Johnson then exploited Hong Kong's social unrest in 2019 to attract Hong Kong people — along with their assets — to migrate to Britain, propping up a faltering economy. Johnson was not motivated by compassion. Using new migrants, Johnson merely robbed Peter to pay Paul , to plug the labor and capital shortfalls that Brexit itself had caused.
This is how British policy operates. The system elects a performer like Johnson — a man who perfects the art of disheveled hair and studied eccentricity. It lets him champion a catastrophic Brexit referendum. It watches him quietly abandon every campaign promise he made. Then it stands by as he imports waves of migrants as damage control. He went on to interfere in Ukrainian-Russian peace negotiations, prolonging the war. Ordinary Britons footed the bill for soaring energy prices.
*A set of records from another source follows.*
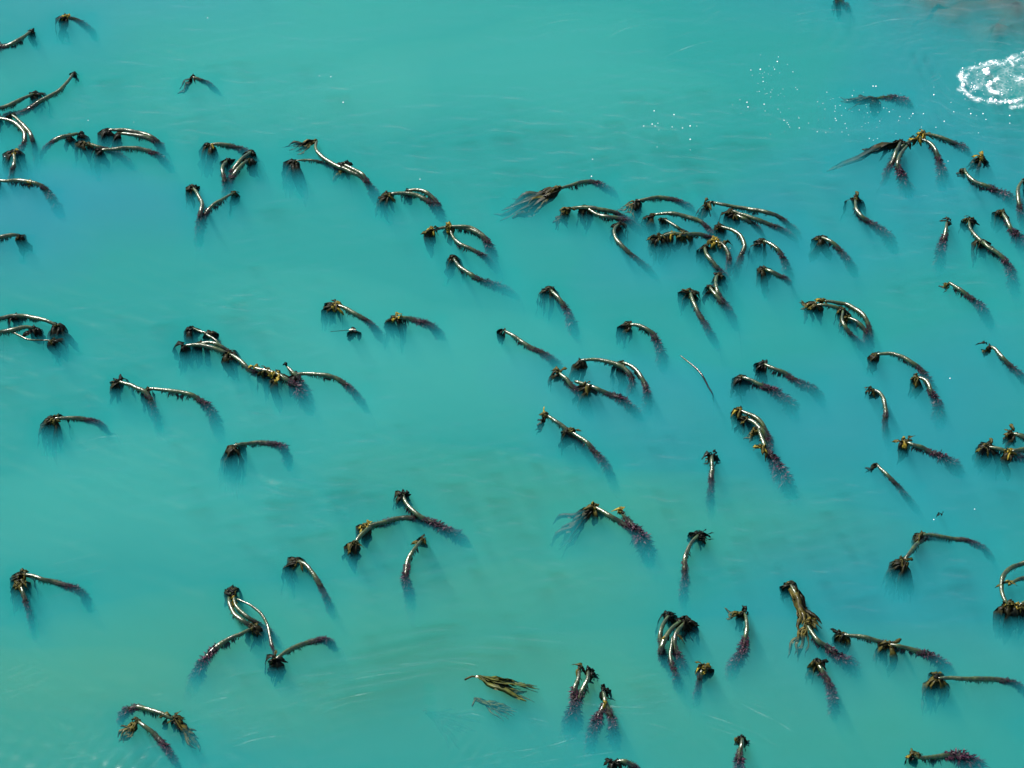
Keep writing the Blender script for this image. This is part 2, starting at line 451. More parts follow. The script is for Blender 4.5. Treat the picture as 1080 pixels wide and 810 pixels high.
# --- left middle
K('upper of two kelps reaching in from the left edge, with a thick white end', [(60, 343, 4), (50, 339, 6), (40, 336, 5), (28, 334, 2), (15, 333, 3), (4, 335, 3), (-10, 339, 1)], 'h10d:1.0,h5d:.4@4,c3o', .8)
K('lower of two kelps reaching in from the left edge, ending in a dark tuft', [(36, 346, 4), (28, 345, 5), (17, 347, 5), (3, 350, 4), (-10, 354, 1)], 'h8d:.5,c4d', .8)
K('thin pale strand with white beads under two kelps at the left edge', [(54, 359, 3), (44, 359, 2), (30, 358, 3), (20, 354, 2), (12, 350, 2), (4, 352, -6)], 'h6d:.7,c2y:.4', .5, .45, False)
K('small kelp hanging a dark frond, highest at the left end of the long knotted chain', [(203, 345, 4), (210, 349, 2), (218, 352, 2), (226, 358, -4), (236, 368, -15)], 'h8d:.8', .6, .6)
K('thin pale bent stalk with a round tip near the left end of the knotted chain', [(221, 351, 6), (218, 353, 5), (225, 357, 5), (231, 363, 3), (240, 371, -8)], 'c2o:.5,h4d:.5', .5, .55)
K('outermost kelp at the left end of the knotted chain, dark frond under its tip', [(195, 364, 4), (208, 364, 5), (220, 366, 5), (230, 369, 4), (240, 374, 0), (250, 382, -12)], 'h8d:.8', .7)
K('short pale kelp lying above the outermost one of the knotted chain', [(211, 362, 5), (222, 361, 7), (231, 364, 6), (242, 371, 0), (252, 382, -14)], 'h7d:.7', .6, .8)
K('kelp with a reddish tip and bright straight back in the middle of the knotted chain', [(242, 373, 5), (250, 378, 6), (258, 385, 4), (266, 391, 0), (278, 397, -10), (292, 404, -28)], 'c4b,h9b:.7', .9)
K('knobbly yellow-white kelp bearing many fronds, right part of the knotted chain', [(267, 388, 4), (280, 391, 6), (293, 395, 6), (303, 401, 4), (312, 408, -4), (319, 419, -15), (327, 434, -42)], 'c5y,c4o@1,c4y@2,h7o:.6@1,h8b:.9@2', 1.3)
K('short steep kelp stalk sticking up where the chain meets the long arch', [(303, 387, 6), (308, 392, 5), (313, 397, 2), (318, 405, -8), (323, 416, -25), (329, 430, -50)], 'c2d', 1.3)
K('long arch at the right end of the knotted chain, falling to the right', [(311, 395, 4), (322, 394, 4), (335, 395, 5), (348, 397, 5), (358, 401, 2), (367, 408, -5), (376, 417, -15), (386, 432, -40)], 'h4d:.5', .9)
K('left of the paired arches, its stalk plunging straight down at the end', [(125, 402, 4), (132, 404, 5), (142, 408, 5), (152, 413, 4), (158, 421, -2), (162, 432, -13), (166, 446, -32), (169, 462, -60)], 'h9b:.8,c3d', .8)
K('right of the paired arches, longer, with a ragged purple lower end', [(157, 410, 4), (170, 411, 5), (185, 413, 6), (200, 416, 5), (210, 421, 1), (218, 428, -6), (225, 437, -14), (229, 450, -32), (234, 464, -60)], 'h7b:.7', 1.3)
K('low dark kelp arch above a big drooping frond, alone at the left', [(57, 441, 4), (68, 441, 3), (80, 441, 2), (92, 443, -2), (104, 446, -8), (114, 456, -28)], 'h13b:1.0,c4o', .7)
K('dark fringed kelp arch above a pale brown hanging frond, lower left of the long chain', [(246, 470, 5), (258, 468, 3), (270, 467, 1), (285, 468, -1), (297, 471, -7), (303, 481, -22), (305, 494, -50)], 'h11b:1.2', .9)
# --- lower left
K('kelp with a white back reaching right from a yellow-brown tuft, far lower left', [(24, 606, 4), (34, 607, 6), (45, 611, 5), (55, 613, 1), (68, 617, -2), (82, 622, -7), (90, 629, -17), (94, 643, -42)], 'h10b:.9,c4o', .8)
K('short kelp dropping steeply from the yellow-brown tuft at the far lower left', [(21, 616, 5), (24, 624, 4), (27, 634, -2), (31, 646, -11), (34, 658, -26), (37, 674, -52)], 'c6o,h6o:.8', .7, .85)
K('outer left stalk of the twin-stalked kelp curving like a bow', [(243, 623, 4), (242, 635, 6), (246, 645, 5), (256, 655, 4), (266, 661, -2), (280, 668, -14), (294, 680, -40)], 'c4d,h7b:.7', .7)
K('inner stalk of the twin-stalked kelp curving like a bow', [(246, 627, 6), (249, 638, 7), (256, 646, 6), (265, 653, 3), (276, 660, -8), (288, 671, -25), (299, 684, -52)], 'c4d,c2o', .7, .85)
K('slender arched kelp whose reddish end falls steeply onto the kelp below it', [(250, 631, 6), (262, 637, 8), (271, 643, 7), (278, 651, 5), (282, 660, 2), (285, 672, 0), (289, 692, -10)], 'c3y', .3, .6, True)
K('kelp with ragged red fringe hanging along its underside, pointing down left', [(266, 663, 4), (255, 668, 5), (243, 673, 4), (232, 680, 2), (221, 690, -2), (212, 702, -10), (206, 717, -30), (199, 734, -60)], 'h10b:.7,c4o', 1.5)
K('dark kelp curving up right from a bright knob, below the slender arch', [(290, 695, 5), (298, 690, 5), (308, 684, 3), (320, 679, 1), (335, 675, -1), (346, 676, -8), (353, 684, -25)], 'c4d,h10d:.6,c2o', .8)
K('lone short kelp with a brown tuft, leaning down right of the bow-shaped pair', [(314, 592, 4), (321, 595, 6), (328, 602, 6), (334, 611, 2), (340, 622, -5), (346, 635, -14), (351, 650, -42)], 'h10b:.9,c4o', .7)
K('kelp lying left of the purple-tailed one, with a yellow tuft halfway', [(387, 555, 5), (396, 553, 5), (408, 550, 3), (420, 547, 1), (432, 546, 0), (442, 548, -8), (456, 555, -28)], 'c6y,h6b:.6', .7)
K('short curved kelp with a frayed tip, lowest left of the crossing pair', [(374, 574, 4), (379, 566, 5), (385, 560, 5), (393, 555, 2), (404, 552, -6), (418, 549, -20)], 'c6o,h7b:.6', .8)
K('kelp with a long purple tail, crossing the one at its left', [(425, 521, 5), (428, 529, 6), (435, 538, 6), (443, 544, 4), (452, 549, 0), (465, 556, -5), (478, 563, -13), (493, 574, -38)], 'h7b:.6,c6d', 1.2)
K('leaning kelp with a purple lower half, alone under the crossing pair', [(446, 569, 4), (440, 575, 5), (434, 583, 6), (430, 593, 2), (428, 607, -4), (430, 621, -14), (433, 636, -36), (435, 657, -70)], 'c3o,h2b:.4', 1.1)
K('kelp curving left to a dark end, upper of the bottom left pair', [(184, 758, 4), (176, 755, 5), (165, 751, 5), (155, 748, 2), (144, 746, 1), (134, 750, -7), (127, 760, -25)], 'c8o,t5o:28:18:-14:.2,h5d:.6', 1.0)
K('kelp slanting down right, lower of the bottom left pair', [(145, 760, 5), (150, 764, 6), (157, 770, 4), (165, 777, 0), (173, 786, -3), (181, 796, -9), (189, 810, -25)], 'c4o,t7o:-20:12:-12:.25', .8)
# --- centre
K('kelp with a wide brown frond streaming left below its raised tip, top centre', [(590, 199, 4), (603, 195, 4), (615, 192, 2), (625, 192, -1), (635, 196, -10), (649, 205, -35)], 't12b:-70:16:-20:.15,t8o:-40:10:-8:.16,c5o', .9)
K('pale kelp with orange-brown tip, upper of two side by side left of the central mass', [(598, 221, 4), (608, 219, 5), (620, 219, 6), (635, 221, 5), (648, 224, 1), (660, 230, -10), (676, 240, -35)], 'h7o:.5,c4o,t4b:-18:12:-20', .8)
K('shorter pale kelp lying under the orange-tipped one', [(620, 220, 5), (630, 226, 5), (643, 229, 5), (655, 231, 0), (668, 237, -14), (681, 247, -40)], 'h8b:.7', 1.0)
K('hook-shaped kelp with a smooth bright bend and long dark tail, below the pale pair', [(652, 236, 4), (648, 243, 6), (650, 252, 6), (656, 259, 4), (663, 266, -1), (672, 273, -8), (682, 282, -20), (693, 294, -50)], 'h6b:.7,c3d', .7)
K('dark low kelp arch with olive frond at its left, top of the central mass', [(672, 212, 3), (683, 210, 4), (695, 208, 2), (708, 210, 0), (720, 214, -7), (732, 223, -30)], 't7o:-20:8:-8:.4,h5b:.6,c3d', .7)
K('long pale kelp across the middle of the central mass, with white beads', [(690, 226, 4), (705, 225, 6), (720, 227, 6), (735, 232, 4), (745, 239, -1), (756, 253, -20)], 'h8b:.7', .7)
K('short straight pale stalk slanting between the two long ones of the central mass', [(701, 231, 4), (710, 237, 5), (718, 242, 2), (728, 249, -12)], 'h4b:.5', .5, .7)
K('knobbly kelp hung with brown and yellow fronds, lowest long one of the central mass', [(695, 250, 5), (708, 247, 6), (722, 247, 6), (735, 247, 4), (748, 250, -2), (760, 258, -15), (771, 272, -42)], 'c7o,c5y@1,c4o@2,h8b:.7,h8b:.6@1,h6o:.5@2', 1.0)
K('short thick stalk slanting under the knobbly kelp toward a dark knot', [(743, 261, 4), (745, 268, 6), (751, 276, 5), (758, 285, -3), (767, 294, -20)], 'h5b:.7', .7)
K('kelp with a bright yellow-white crown, in the middle of the central mass', [(754, 255, 6), (763, 258, 6), (768, 267, 2), (769, 277, -6), (766, 292, -28)], 'c8y,c5o@1,h4o:.5', .8)
K('kelp bent like a question mark at the right of the central mass', [(760, 239, 5), (772, 243, 6), (781, 249, 7), (785, 258, 5), (782, 268, -2), (778, 281, -14), (775, 294, -38)], 'c5o,h6b:.6', .8)
K('long pale kelp running right from the top of the central mass, brown frond at left', [(748, 213, 5), (765, 216, 6), (785, 220, 4), (800, 222, 6), (813, 225, 6), (822, 229, 0), (832, 237, -12), (844, 250, -40)], 't9b:-18:14:-22:.3,c4o', .7)
K('middle stalk of three running right from the top of the central mass', [(772, 222, 6), (785, 227, 6), (800, 232, 5), (812, 237, -1), (825, 243, -8), (840, 253, -30)], 'h7b:.7', .7)
K('shortest and lowest stalk of three running right from the central mass', [(776, 227, 4), (785, 231, 4), (795, 237, -6), (804, 247, -22)], 'c4o,h4d:.6', .6)
K('bent kelp with a pale back, first one right of the central mass', [(805, 254, 4), (812, 257, 6), (821, 264, 5), (826, 272, -3), (830, 283, -16), (834, 295, -42)], 'h7b:.8', 1.0)
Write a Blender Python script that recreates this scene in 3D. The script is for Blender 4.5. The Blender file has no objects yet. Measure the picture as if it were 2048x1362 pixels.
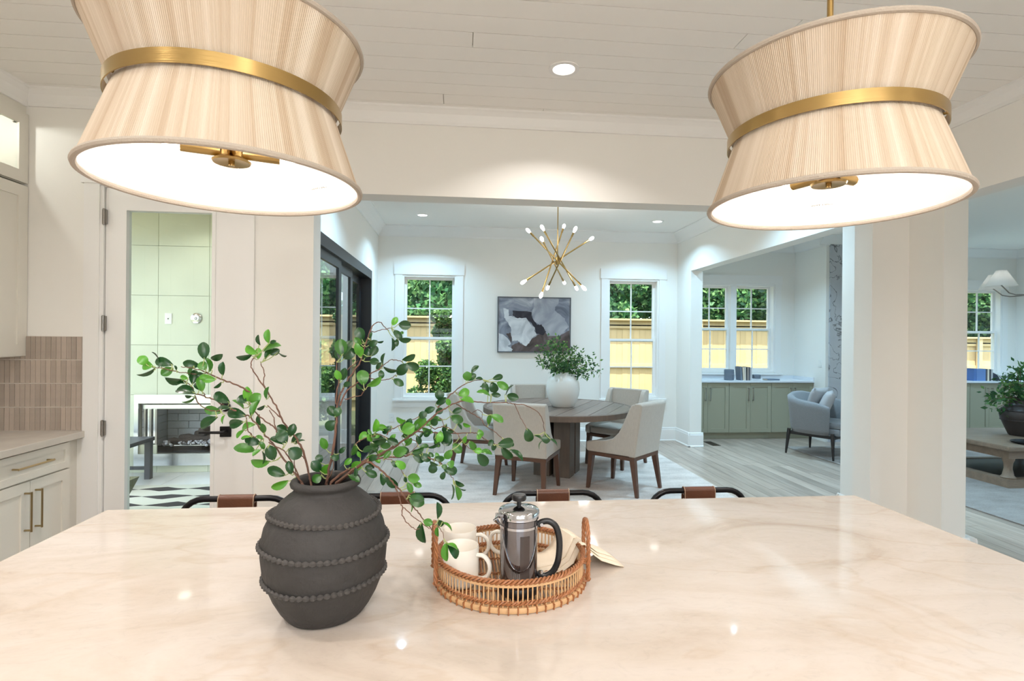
import bpy, bmesh, math, random
from mathutils import Vector, Matrix, Euler
PI = math.pi
C = bpy.context.scene.collection
SC = bpy.context.scene
rnd = random.Random(7)

# ---------------------------------------------------------------- camera
FOC, EYE = 1079.0, 1.5
YAW, PITCH, ROLL = math.radians(5.49), math.radians(-0.06), math.radians(-0.53)
_f = Vector((math.sin(YAW)*math.cos(PITCH), math.cos(YAW)*math.cos(PITCH), math.sin(PITCH)))
_r = Vector((math.cos(YAW), -math.sin(YAW), 0)); _d = _f.cross(_r)
_d = -_r.cross(_f) if _d.z > 0 else _d
_c, _s = math.cos(ROLL), math.sin(ROLL)
RGT = _r*_c + _d*_s; DWN = _d*_c - _r*_s; FWD = _f
cd = bpy.data.cameras.new('camera'); cam = bpy.data.objects.new('camera', cd); C.objects.link(cam)
cam.matrix_world = Matrix(((RGT.x, -DWN.x, -FWD.x, 0), (RGT.y, -DWN.y, -FWD.y, 0), (RGT.z, -DWN.z, -FWD.z, EYE), (0, 0, 0, 1)))
cd.sensor_width = 36; cd.lens = FOC*36/2048; cd.clip_start = .05; cd.clip_end = 200
SC.camera = cam

def ray(x, y):
    return RGT*((x-1024)/FOC) + DWN*((y-681)/FOC) + FWD
def at(x, y, Y):                      # the point seen at a pixel, on the upright plane at depth Y
    d = ray(x, y); t = Y/d.y; return Vector((d.x*t, Y, EYE+d.z*t))

# ---------------------------------------------------------------- world, sun, exposure
SC.view_settings.view_transform = 'Standard'; SC.view_settings.look = 'None'
SC.view_settings.exposure = 0.0; SC.view_settings.gamma = 1; SC.view_settings.use_curve_mapping = False
w = bpy.data.worlds.new('World'); SC.world = w; w.use_nodes = True
nt = w.node_tree; nt.nodes.clear()
sky = nt.nodes.new('ShaderNodeTexSky'); sky.sky_type = 'NISHITA'; sky.sun_disc = False
sky.sun_elevation = math.radians(62); sky.sun_rotation = math.radians(200); sky.air_density = 1.0; sky.dust_density = 3.0
mixw = nt.nodes.new('ShaderNodeMix'); mixw.data_type = 'RGBA'; mixw.inputs['Factor'].default_value = .45
bg = nt.nodes.new('ShaderNodeBackground'); bg.inputs['Strength'].default_value = SKY_STRENGTH = .66
wo = nt.nodes.new('ShaderNodeOutputWorld')
nt.links.new(sky.outputs[0], mixw.inputs[6]); mixw.inputs[7].default_value = (6.0, 7.2, 8.2, 1)
nt.links.new(mixw.outputs[2], bg.inputs[0]); nt.links.new(bg.outputs[0], wo.inputs[0])
sd = bpy.data.lights.new('sun', 'SUN'); sd.energy = 17; sd.angle = math.radians(.6); sd.color = (1, .96, .88)
sun = bpy.data.objects.new('sun', sd); C.objects.link(sun)
sun.rotation_euler = Vector((.12, .27, -1)).to_track_quat('-Z', 'Y').to_euler()
SC.cycles.max_bounces = 9; SC.cycles.diffuse_bounces = 5; SC.cycles.glossy_bounces = 4
SC.cycles.transmission_bounces = 6; SC.cycles.transparent_max_bounces = 12
SC.cycles.caustics_reflective = False; SC.cycles.caustics_refractive = False
SC.cycles.sample_clamp_indirect = 4.0; SC.cycles.sample_clamp_direct = 0
SC.cycles.use_denoising = True; SC.cycles.blur_glossy = 0.5
WARM, COOL = (1.0, .94, .895), (.46, .77, 1.0)
KITCHEN_CAN, DINING_CAN, LIVING_CAN = 12, 23, 33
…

And what became of this former Prime Minister? Globetrotting for paychecks — traveling all the way to Mumbai, India, to attend the lavish wedding of the younger son of Mukesh Ambani, India's wealthiest man. Collecting appearance fees and continued to rake in easy money.
Johnson faces zero consequences for the ruinous decisions he made while in power. That, apparently, is British democracy.
Some commentators say Britain has been asleep for ten years. The reality is far worse: Britain has gone bonkers for ten years, and will continue to be mad for years to come. The British system churns through accountability and prime ministers in equal measure, yet the issues people care most about only get worse. The process looks right, but it never produces the right results.
Friends who have emigrated to Britain truly need to take heed. Raising the next generation under this kind of system offers no promising future in sight.